Nothing looks more like a brain than a cauliflower cooked without cutting! That could be "decorated" with cranberry sauce and served with "MEAT" - don't tell 'em what the meat is!
Answer 3
Do the "veins" have to be liquid? Why not use red food coloring on a small reserved portion of your batter, then swirl some of the retained batter as you would with a marbled pound cake?
Answer 4
I can't say I've done exactly what you're trying to do, but I've had quite a few attempts at setting gummi laces into jello, and I really don't think it's going to work to bake them in.

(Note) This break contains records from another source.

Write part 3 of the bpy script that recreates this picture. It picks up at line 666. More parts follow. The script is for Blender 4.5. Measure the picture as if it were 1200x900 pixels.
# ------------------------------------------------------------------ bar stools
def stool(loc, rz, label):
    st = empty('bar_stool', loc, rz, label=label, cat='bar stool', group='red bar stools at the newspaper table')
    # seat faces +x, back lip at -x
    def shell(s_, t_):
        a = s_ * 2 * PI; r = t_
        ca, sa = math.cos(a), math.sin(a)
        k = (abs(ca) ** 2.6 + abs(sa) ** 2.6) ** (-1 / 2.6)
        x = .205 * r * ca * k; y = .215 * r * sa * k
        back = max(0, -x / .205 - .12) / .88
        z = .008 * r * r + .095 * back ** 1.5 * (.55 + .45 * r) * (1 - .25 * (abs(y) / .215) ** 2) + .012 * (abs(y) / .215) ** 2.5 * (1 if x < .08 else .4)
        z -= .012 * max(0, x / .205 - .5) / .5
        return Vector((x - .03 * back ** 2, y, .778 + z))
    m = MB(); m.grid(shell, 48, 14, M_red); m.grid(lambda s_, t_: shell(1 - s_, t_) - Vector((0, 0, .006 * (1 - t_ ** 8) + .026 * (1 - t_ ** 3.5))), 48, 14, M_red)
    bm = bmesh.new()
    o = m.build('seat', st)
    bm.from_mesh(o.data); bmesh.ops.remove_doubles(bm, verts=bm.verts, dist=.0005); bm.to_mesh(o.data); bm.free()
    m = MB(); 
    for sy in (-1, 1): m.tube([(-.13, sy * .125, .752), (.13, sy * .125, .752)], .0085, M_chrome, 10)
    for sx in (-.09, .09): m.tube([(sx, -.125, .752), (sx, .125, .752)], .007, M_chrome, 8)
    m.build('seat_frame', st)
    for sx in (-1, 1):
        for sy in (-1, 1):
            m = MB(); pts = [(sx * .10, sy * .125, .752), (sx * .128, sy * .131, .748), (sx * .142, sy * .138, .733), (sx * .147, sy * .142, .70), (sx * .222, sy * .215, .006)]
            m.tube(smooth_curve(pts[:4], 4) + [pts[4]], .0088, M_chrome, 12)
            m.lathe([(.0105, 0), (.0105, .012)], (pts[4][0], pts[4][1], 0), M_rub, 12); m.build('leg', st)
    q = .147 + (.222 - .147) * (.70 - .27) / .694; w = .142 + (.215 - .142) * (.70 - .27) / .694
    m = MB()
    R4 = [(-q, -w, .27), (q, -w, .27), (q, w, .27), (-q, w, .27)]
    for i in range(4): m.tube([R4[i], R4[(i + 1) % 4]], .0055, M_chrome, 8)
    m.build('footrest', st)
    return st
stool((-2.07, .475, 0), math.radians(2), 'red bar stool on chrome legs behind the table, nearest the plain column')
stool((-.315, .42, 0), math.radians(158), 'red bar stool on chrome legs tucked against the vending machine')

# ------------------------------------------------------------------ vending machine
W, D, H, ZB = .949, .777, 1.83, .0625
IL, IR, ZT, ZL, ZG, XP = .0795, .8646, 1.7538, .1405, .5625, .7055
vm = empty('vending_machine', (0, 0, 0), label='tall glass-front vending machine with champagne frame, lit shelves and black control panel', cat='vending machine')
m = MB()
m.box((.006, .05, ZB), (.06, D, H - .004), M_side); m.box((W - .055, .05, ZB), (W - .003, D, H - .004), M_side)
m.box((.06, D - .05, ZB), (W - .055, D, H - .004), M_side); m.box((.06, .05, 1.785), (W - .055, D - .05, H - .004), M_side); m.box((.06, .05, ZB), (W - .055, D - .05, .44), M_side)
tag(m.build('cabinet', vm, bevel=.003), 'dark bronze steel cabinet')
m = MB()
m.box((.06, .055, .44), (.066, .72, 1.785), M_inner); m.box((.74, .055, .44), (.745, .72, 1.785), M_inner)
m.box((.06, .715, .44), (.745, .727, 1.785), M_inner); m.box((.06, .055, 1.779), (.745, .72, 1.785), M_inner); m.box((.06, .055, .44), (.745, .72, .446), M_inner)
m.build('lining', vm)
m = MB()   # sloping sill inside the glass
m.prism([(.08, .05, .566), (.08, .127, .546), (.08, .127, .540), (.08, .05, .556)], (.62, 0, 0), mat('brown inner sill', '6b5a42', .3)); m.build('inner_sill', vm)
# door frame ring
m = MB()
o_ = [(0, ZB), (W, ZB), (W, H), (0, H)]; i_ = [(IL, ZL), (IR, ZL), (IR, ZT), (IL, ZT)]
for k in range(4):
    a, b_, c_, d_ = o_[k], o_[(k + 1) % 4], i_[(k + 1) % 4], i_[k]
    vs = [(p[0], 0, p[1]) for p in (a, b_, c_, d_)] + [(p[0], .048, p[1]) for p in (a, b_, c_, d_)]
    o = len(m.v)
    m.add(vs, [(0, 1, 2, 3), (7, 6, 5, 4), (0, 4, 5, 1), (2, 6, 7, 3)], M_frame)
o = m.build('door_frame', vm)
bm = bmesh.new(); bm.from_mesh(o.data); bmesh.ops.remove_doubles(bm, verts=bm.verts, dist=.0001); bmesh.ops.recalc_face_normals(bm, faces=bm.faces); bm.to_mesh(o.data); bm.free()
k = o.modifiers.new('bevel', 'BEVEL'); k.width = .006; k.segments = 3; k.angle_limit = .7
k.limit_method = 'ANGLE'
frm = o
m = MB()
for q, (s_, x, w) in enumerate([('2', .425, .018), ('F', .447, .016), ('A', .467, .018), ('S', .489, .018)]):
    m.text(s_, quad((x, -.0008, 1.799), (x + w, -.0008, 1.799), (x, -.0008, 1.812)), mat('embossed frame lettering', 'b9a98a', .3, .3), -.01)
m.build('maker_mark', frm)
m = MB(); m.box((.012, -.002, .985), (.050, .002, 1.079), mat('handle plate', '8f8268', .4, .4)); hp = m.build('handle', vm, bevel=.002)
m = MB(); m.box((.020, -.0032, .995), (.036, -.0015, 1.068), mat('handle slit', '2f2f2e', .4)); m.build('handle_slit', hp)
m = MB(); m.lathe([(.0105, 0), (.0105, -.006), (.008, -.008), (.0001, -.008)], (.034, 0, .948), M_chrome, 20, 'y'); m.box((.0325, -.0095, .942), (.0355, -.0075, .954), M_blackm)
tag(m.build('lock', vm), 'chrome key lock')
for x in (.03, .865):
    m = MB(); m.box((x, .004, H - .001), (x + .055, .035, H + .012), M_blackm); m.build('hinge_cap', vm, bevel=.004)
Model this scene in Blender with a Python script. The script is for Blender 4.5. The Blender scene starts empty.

You have a few major problems:
Gummi laces do strange things when they get wet. They swell up to about 2-3x their size (in every dimension ... so 8-27x volume), diluting the flavors and make for a really nasty texture.
Gummi laces melt when they get warm. (exact temperature depends on the concentration of gelatin ... but setting them in a wet batter means the gelatin will dilute ... I'd expect them to melt well before the cake sets).
Gummi laces really don't like to hold their shape. Especially when wet or heated, they'll attempt to go back to whatever shape they were originally made as. (I had tried using these red coil ones which were thicker ... caused other problems).
So, some suggestions, first to get the brain look to the cake:
- You can buy silicone molds that will give you a brain-shaped cake.
- If you make a stiffer cake (eg, pound cake), you could carve creases into it by holding a sharp paring knife so the tip is just barely exposed at a 45° angle, then cut grooves into the cake (cutting a 'V' trough with two passes).
- Using fondant will allow you to have the groves show through. (frosting will just cake into the groves).
- You might be able to just use a stiff cake and fondant, and then use something to press the groves into the fondant.
update (and deletion re: setting the laces under the frosting):
For the arteries on the brain (note, arteries are red, veins are blue), you'll need something to afix the laces onto the cake. You'd likely best off using something to 'glue' to the laces onto the cake that isn't too wet ... unfortunately, I'm not really sure what that is. Typical food-safe glues are royal icing, egg whites, or a dab of corn syrup. Unfortunately, all of these have a lot of moisture, are might cause your veins to deform (as they absorb the moisture).
I honestly don't know what the best solution for that would be.
If you were to use a buttercream frosting for the cake, you'd have issues with losing the creases of the brain, but you might be able to set the laces into the frosting before it's hardened. For this, I would pre-cut bits of the lace so that you can both work quickly and not have to worry as much if the laces decided to start changing shape on you.